Mr. Bhagwati also points to how poor countries can be pressured to give in to the lobbyist-driven demands of larger “hegemonic powers.” For instance, the U.S. refuses to open up its protected sugar market when striking preferential deals with smaller economies, who have little choice but to give in. Moreover, when opposition to the Central America Free Trade Agreement turned up in little Costa Rica, Washington threatened to withhold other, already existing, trade preferences that Costa Rica had been enjoying. “So instead of Costa Rica’s main motivation for joining CAFTA being better market access, losing market access to the [U.S.] if it did not join became the issue,” a still incredulous Mr. Bhagwati reports.

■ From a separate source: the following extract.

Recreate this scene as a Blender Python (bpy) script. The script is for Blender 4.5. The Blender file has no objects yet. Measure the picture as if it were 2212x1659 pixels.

To the professor, today’s unequal preferential trade treaties recall the colonial dependencies once associated with the British Empire’s imperial preference schemes that bound its overseas subjects to the mother country’s economy.
So what is the answer? Mr. Bhagwati believes that “halting the formation of new PTAs and eliminating the preferences in existing” discriminatory trade deals isn’t politically realistic. Likewise, the political difficulties associated with trying to harmonize all the rules of origins in hundreds of complex PTAs are daunting. But happily, there is a simpler solution, he concludes.
“Preferences are relative to the MFN tariff,” Mr. Bhagwati rightly notes. So while the PTAs themselves cannot be removed directly, “we can virtually eliminate” them by cutting MFN tariffs to zero. If there are no tariffs to get around, no discriminatory rules of origin and no discriminatory preferences would be necessary.
This is why the WTO’s current round of multilateral tariff cutting in the Doha Round is so important. “We cannot afford to have the Doha Round fail,” he says, lest those termites destroy the foundation of the multilateral global trading system.